Petros è uno di quegli artisti che riescono a stimolare la fantasia dei poeti senza sopraffazioni, anzi a intrecciare le sue immagini con quelle della poesia (con un certo tipo di poesia), a integrarle, fino a risultati per i quali potrebbe venire in mente che in un suo quadro non c'è mai una sola persona che sogna o ci racconta il sogno. Oppure come se lui, Petros, riuscisse tutte le volte a registrare insieme al suo sogno, alla sua visione, frammenti vagabondi di sogni lasciati in giro da altri, dimenticati, e rimessi insieme con una lucidità inattesa, con una logica inspiegabile. Perché nella sua pittura Petros sembra agire per accumulo, per stratificazione, mostrando la convergenza di tutte le differenze individuali in una unità che gli diventa per forza una rappresentazione di tutte le metamorfosi possibili.
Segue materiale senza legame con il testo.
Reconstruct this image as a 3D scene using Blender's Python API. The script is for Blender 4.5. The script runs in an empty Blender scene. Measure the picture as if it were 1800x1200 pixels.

Il suo spazio, che osservato a distanza potrebbe anche rassomigliare a un impasto informale, ci si accorge con più attenzione che è una specie di deposito degli oggetti più disparati e inconciliabili, tutti in movimento, e tutti disposti ad accogliere in se stessi qualcuno dei particolari che caratterizzano gli oggetti più vicini. È stato un poeta come Raffaele Carrieri a mettere in luce fra i primi estimatori di Petros i congegni interni di questa pittura, che ci costringe a prendere atto che "facciamo parte attiva del medesimo sistema che mescola le pietre ai liquidi" le parvenze alle assenze, le emozioni alle azioni... Sono un'aragosta, un verme, una lattuga, una stella, una goccia d'acqua?".
Poi nell'immaginario di Petros sono entrati altri suggerimenti, altri poeti, Ritsos, Elitis, Saint-John Perse, ma soprattutto quel coacervo di filosofia, scienza, magia, poesia, che fu il pensiero dei presocratici.
Maturato nel clima dell'informale ma lavorando in un'area post-surrealista in modo molto vicino alle esperienze di artisti come Matta, Lam, forse Brauner, forse la Carrington, Petros non ha mai desistito di fronte alla possibilità di fissare forme esatte malgrado l'evidenza della loro fuggevolezza. Nelle sue ultime opere è lo scontro fra il desiderio di far precipitare tutto nella luce, e l'esigenza di tracciare con chiarezza i contorni di tutto ciò che sarà destinato a precipitare, a provocare una visione di grande suggestione estatica. Segno e colore sono i suoi strumenti di mediazione, sul confine difficile, non di separazione ma di incontro, verso il quale convergono le cose della natura, con tutta la loro energia organica, e le passioni oscure della psiche.
Credo davvero che sia venuto il momento di rileggere Petros, anzi vorrei dire la sua fede nella forza di rivelazione dell'arte, in un momento, come questo, di perplessità sulle ragioni ultime di una creatività indagatrice e silenziosa.